Stored data:
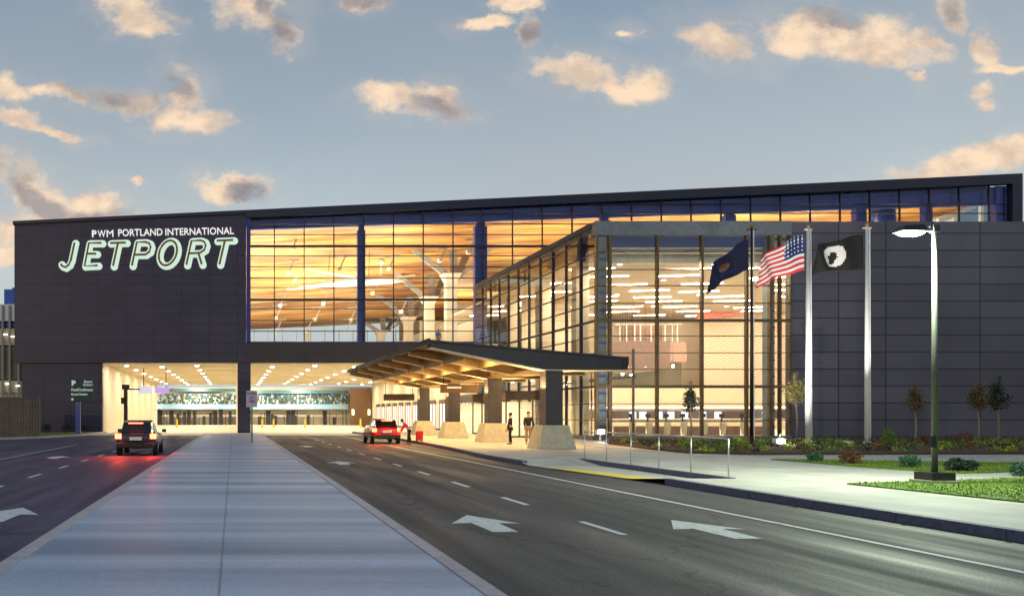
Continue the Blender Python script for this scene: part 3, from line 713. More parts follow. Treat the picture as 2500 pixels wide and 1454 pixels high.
for px, py in ((10, 815), (28, 820), (14, 935), (40, 940)): MB().box(PX(px, Y), PX(px+9, Y), Y-.3, Y-.1, PZ(py+3, Y), PZ(py, Y)).build('lamp', emis('deck_lamp', (1, .9, .6), 4), NB)

# ------------------------------------------------------------------ ROOFTOP SIGN LETTERS
SG = thing('letter_sign', P(360, 620, 80.6), 'halo lit gold letters JETPORT below smaller white lettering on the dark wall', 'sign')
def zp(zx, zy, Y): return P(120+zx*.192, 520+zy*.192, Y)
def arc(cx, cy, rx, ry, a0, a1, n, sl=0.):
    out = []
    for i in range(n+1):
        a = R(a0+(a1-a0)*i/n); x = cx+rx*math.cos(a); y = cy-ry*math.sin(a); out.append((x-(y-cy)*sl, y))
    return out
LET = [('letter_j', [[(322, 375), (275, 600), (250, 655), (205, 688), (165, 672), (148, 645)]]),
       ('letter_e', [[(665, 378), (505, 380), (450, 672), (615, 663)], [(480, 515), (598, 515)]]),
       ('letter_t', [[(775, 380), (975, 373)], [(875, 378), (812, 670)]]),
       ('letter_p', [[(1052, 665), (1115, 370), (1225, 366), (1275, 385), (1292, 430), (1275, 490), (1225, 525), (1085, 528)]]),
       ('letter_o', [arc(1510, 505, 112, 158, 0, 360, 24, .2)]),
       ('letter_r', [[(1745, 655), (1810, 352), (1925, 346), (1975, 365), (1992, 410), (1975, 465), (1920, 503), (1780, 512)], [(1898, 508), (1940, 650)]]),
       ('letter_t', [[(2130, 350), (2340, 341)], [(2235, 346), (2165, 650)]])]
def ribbon(b, pts, Y, r, depth):
    """fat stroke with round ends standing proud of the wall"""
    pts = [Vector((p[0], 0, p[1])) for p in pts]
    for p in pts:
        n = 14; vs = [(p.x+r*math.cos(2*math.pi*k/n), Y-.001*random.random(), p.z+r*math.sin(2*math.pi*k/n)) for k in range(n)]
        vs += [(v[0], Y+depth, v[2]) for v in vs]
        b.add(vs, [tuple(range(n)), ]+[(k, n+k, n+(k+1) % n, (k+1) % n) for k in range(n)])
    for p, q in zip(pts, pts[1:]):
        d = (q-p).normalized(); s_ = Vector((-d.z, 0, d.x))*r; y = Y-.002-.001*random.random()
        b.add([(a.x, y, a.z) for a in (p-s_, q-s_, q+s_, p+s_)], [(0, 1, 2, 3)])
for nm, st in LET:
    b = MB()
    for s_ in st:
        ribbon(b, [(zp(x+16, y+12, 80.85).x, zp(x+16, y+12, 80.85).z) for x, y in s_], 80.85, .34, .1)
    lo = b.build(nm, 'halo', SG)
    b = MB()
    for s_ in st: b.tube([zp(x, y, 80.3) for x, y in s_], .1, 8)
    b.build('gold_stroke', 'gold', lo)
ang = math.atan2(7, 345)
for wd, x0, x1, y1, h, bo in (('P', 225, 236, 579, 16.5, .02), ('W', 239, 258, 579, 16.5, 0), ('M', 261, 277, 578.5, 16.5, 0), ('PORTLAND', 289, 397, 577, 17, .006), ('INTERNATIONAL', 404, 571, 575, 17, .006)):
    c_ = P(x0, y1, 80.9); text_obj('lettering', wd, c_, (x1-x0)*80.9/F, h*80.9/F, 'signwhite', SG, ang, .1, bo)

# ------------------------------------------------------------------ ENTRANCE CANOPY
CN = thing('entrance_canopy', (15, 54, .15), 'dark flat entrance canopy with tapered girders on four columns over the pavement', 'canopy')
CY0 = 40.6
def ct(X): return 5.25-(X-9.2)*.088       # top of the canopy
x0, x1 = 9.2, 18.4; y0c, y1c = 40.25, 68.6
b = MB().add([(x0, y0c, ct(x0)), (x1, y0c, ct(x1)), (x1, y1c, ct(x1)), (x0, y1c, ct(x0)), (x0, y0c, ct(x0)-.1), (x1, y0c, ct(x1)-.1), (x1, y1c, ct(x1)-.1), (x0, y1c, ct(x0)-.1)],
             [(0, 1, 2, 3), (7, 6, 5, 4), (0, 4, 5, 1), (1, 5, 6, 2), (2, 6, 7, 3), (3, 7, 4, 0)])
b.build('roof', ['canopy'], CN)
MB().add([(x0+.05, y0c+.1, ct(x0)-.12), (x1-.05, y0c+.1, ct(x1)-.12), (x1-.05, y1c-.1, ct(x1)-.12), (x0+.05, y1c-.1, ct(x0)-.12)], [(3, 2, 1, 0)]).build('soffit', 'deck', CN)
for k in range(7):
    Y = CY0+4.55*k; near_ = k == 0
    h = MB(); m_ = ['canopy', 'girder'] if near_ else ['girder', 'girder']
    wv = .12 if not near_ else .3
    ya, yb = (y0c-.1, Y+.2) if near_ else (Y-wv, Y+wv)
    prof = [(x0, ct(x0)-.14), (x0, ct(x0)-.36), (14.5, 3.86), (15.5, 3.84), (x1, 3.84), (x1, ct(x1)-.13)]
    h.wallpoly(prof if False else [(p[0], p[1]) for p in prof], ya, yb, 0)
    go = h.build('girder', m_, CN)
    fl = MB()
    for (a, bb), (c_, d) in zip(prof[1:5], prof[2:5]):
        fl.add([(a, ya-.08 if not near_ else ya+.02, bb-.005), (c_, ya-.08 if not near_ else ya+.02, d-.005), (c_, yb+.08, d-.005), (a, yb+.08, bb-.005), (a, ya-.08 if not near_ else ya+.02, bb-.05), (c_, ya-.08 if not near_ else ya+.02, d-.05), (c_, yb+.08, d-.05), (a, yb+.08, bb-.05)], [(0, 1, 2, 3), (7, 6, 5, 4), (0, 4, 5, 1), (1, 5, 6, 2), (2, 6, 7, 3), (3, 7, 4, 0)])
    fl.build('flange', mat('flange_lit_pale', (.7, .6, .45), .5), go)  # bright light along the flange bottoms is painted as a paler colour
for X in (11.0, 12.9, 14.8, 16.7):
    for k in range(6):
        Ya, Yb = CY0+4.55*k+.25, CY0+4.55*(k+1)-.25
        zt = ct(X)-.13
        MB().box(X-.07, X+.07, Ya, Yb, min(zt-.34, 3.95+(15-X)*.1) if X < 15 else 3.9, zt).build('purlin', 'girder', CN)
b = MB(); b.box(x0-.1, x0-.002, y0c-.1, y1c+.1, ct(x0)-.2, ct(x0)+.05); b.box(x1+.002, x1+.1, y0c, y1c, 4.12, ct(x1)+.02)
b.build('edge_beam', 'canopy', CN)
MB().box(x1-.25, x1+.02, y0c-.14, y0c-.105, 3.95, 4.25).build('end_cap', 'dark', CN)
for k in range(4):
    Y = CY0+9.1*k
    cm = MB().box(15-.4, 15+.4, Y-.4, Y+.4, 1.25, 3.83).build('column', 'canopy_col', CN, bevel=.02)
    pl = MB(); pl.add([(15+sx*a, Y+sy*a, z) for z, a in ((.151, .86), (1.25, .6)) for sx, sy in ((-1, -1), (1, -1), (1, 1), (-1, 1))], [(0, 1, 5, 4), (1, 2, 6, 5), (2, 3, 7, 6), (3, 0, 4, 7), (4, 5, 6, 7), (3, 2, 1, 0)])
    pl.build('plinth', 'concrete_warm', CN, bevel=.015)
    if k > 0:
        for dx in (-.46, .46):
            MB().box(15+dx*.4-.06, 15+dx*.4+.06, Y+.41, Y+.5, 3.0, 3.15).build('uplight', 'lamp', cm)
    for dx in (-.75, .75):
        light('AREA', (15+dx, Y+.1, 2.95), 110, GOLDL, .25, rot=(R(180), 0, 0), name='canopy_uplight')
for k in range(6):
    Y = CY0+4.55*k+2.3
    for X in (11.9, 16.0):
        lt = thing('canopy_downlight', (X, Y, 4.7), 'small round warm downlight set in the underside of the entrance canopy', 'light', 'downlights in the entrance canopy')
        MB().tube([(X, Y, ct(X)-.14), (X, Y, ct(X)-.3)], .11, 12).build('can', 'dark', lt)
        MB().tube([(X, Y, ct(X)-.301), (X, Y, ct(X)-.31)], .085, 12).build('lens', 'lamp', lt)
        light('AREA', (X, Y, ct(X)-.33), 240, GOLDL, .2, name='canopy_down')

# ------------------------------------------------------------------ underpass downlights
n = 0
for i, X in enumerate((-10.5, -7.2, -3.6, 3.9, 8.0, 12.2, 16.4, 20.3)):
    for j in range(7):
        Y = 84.5+j*8.2+(i % 2)*2.2
        t = thing('soffit_downlight', (X, Y, 6.58), 'round bright downlight in the cream soffit of the underpass', 'light', 'rows of downlights under the bridge')
        MB().tube([(X, Y, 6.598), (X, Y, 6.53)], .26, 12).build('rim', 'white_paint', t)
        MB().tube([(X, Y, 6.528), (X, Y, 6.49)], .2, 12).build('lens', 'lamp', t)
        light('AREA', (X, Y, 6.48), 230, WARM2, .3, name='soffit_lamp')
# wall washers on far building
for X in (-14, -6, 3, 11):
    light('AREA', (X, 138.5, 6.3), 900, (1, .92, .75), 1.5, .3, rot=(R(30), 0, 0), name='facade_washer')

# upper hall uplighting (unseen boxes and lamps added to brighten the timber ceiling)
for X in (4, 11, 18):
    for Y in (88, 101, 114, 128):
        o = MB().box(X-2.2, X+2.2, Y-.35, Y+.35, 8.47, 9.2); o.build('hidden_uplight_box', 'white_paint', T)
        light('AREA', (X, Y, 9.3), 1800 if Y < 105 else 560, (1, .86, .58), 4, .6, rot=(R(180), 0, 0), name='hidden_uplight')
for X in (32, 41, 50, 59, 68):
    for Y in (86, 100, 120):
        o = MB().box(X-2.2, X+2.2, Y-.3, Y+.3, 13.61, 14.1); o.build('hidden_uplight_box', 'white_paint', T)
        light('AREA', (X, Y, 14.2), 1100, (1, .76, .42), 4, .5, rot=(R(180), 0, 0), name='hidden_uplight')

# ------------------------------------------------------------------ STREET LAMP
SL = thing('street_lamp', (16.05, 19.9, .15), 'tall street lamp with a lit flat head arm to the left standing on the lawn', 'street lamp')
MB().tube([(16.05, 19.9, .42), (16.05, 19.9, 5.95)], [.066, .05], 16).build('pole', mat('lamp_pole_paint', (.1, .11, .09), .4, .3), SL, smooth=True)
MB().box(15.78, 16.32, 19.63, 20.17, .24, .42).build('base_cover', 'dark', SL, bevel=.01)
MB().prism([(15.72, 19.57), (16.38, 19.57), (16.38, 20.23), (15.72, 20.23)], .16, .24).build('footing', 'concrete_warm', SL)
MB().box(15.88, 16.0, 19.78, 19.86, 1.0, 1.25).build('hatch', 'dark', SL)
MB().box(15.98, 16.12, 19.83, 19.97, 5.95, 6.12).box(15.65, 16.0, 19.86, 19.94, 5.98, 6.05).build('arm', 'dark', SL)
hd = MB().add([(15.2, 19.72, 5.97), (15.75, 19.7, 5.95), (15.75, 20.1, 5.95), (15.2, 20.08, 5.97), (15.28, 19.78, 6.09), (15.7, 19.75, 6.12), (15.7, 20.05, 6.12), (15.28, 20.02, 6.09)], [(3, 2, 1, 0), (4, 5, 6, 7), (0, 1, 5, 4), (1, 2, 6, 5), (2, 3, 7, 6), (3, 0, 4, 7)]).build('lamp_head', 'dark', SL)
MB().add([(15.24, 19.76, 5.962), (15.71, 19.74, 5.942), (15.71, 20.06, 5.942), (15.24, 20.04, 5.962), (15.3, 19.8, 5.9), (15.66, 19.78, 5.88), (15.66, 20.02, 5.88), (15.3, 20.0, 5.9)], [(0, 1, 2, 3), (7, 6, 5, 4), (0, 4, 5, 1), (1, 5, 6, 2), (2, 6, 7, 3), (3, 7, 4, 0)]).build('lens', emis('street_lens', (.85, 1, .85), 60), SL)
light('POINT', (15.65, 19.9, 5.6), 3200, (.86, 1, .76), .12, name='street_lamp_light')
SL.location.x += .17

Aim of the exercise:
From the first line of the material down to the line containing "for px, py in", inclusive, return each line exactly, skipping any picture.

Answer to this exercise:
Continue the Blender Python script for this scene: part 3, from line 713. More parts follow. Treat the picture as 2500 pixels wide and 1454 pixels high.
for px, py in ((10, 815), (28, 820), (14, 935), (40, 940)): MB().box(PX(px, Y), PX(px+9, Y), Y-.3, Y-.1, PZ(py+3, Y), PZ(py, Y)).build('lamp', emis('deck_lamp', (1, .9, .6), 4), NB)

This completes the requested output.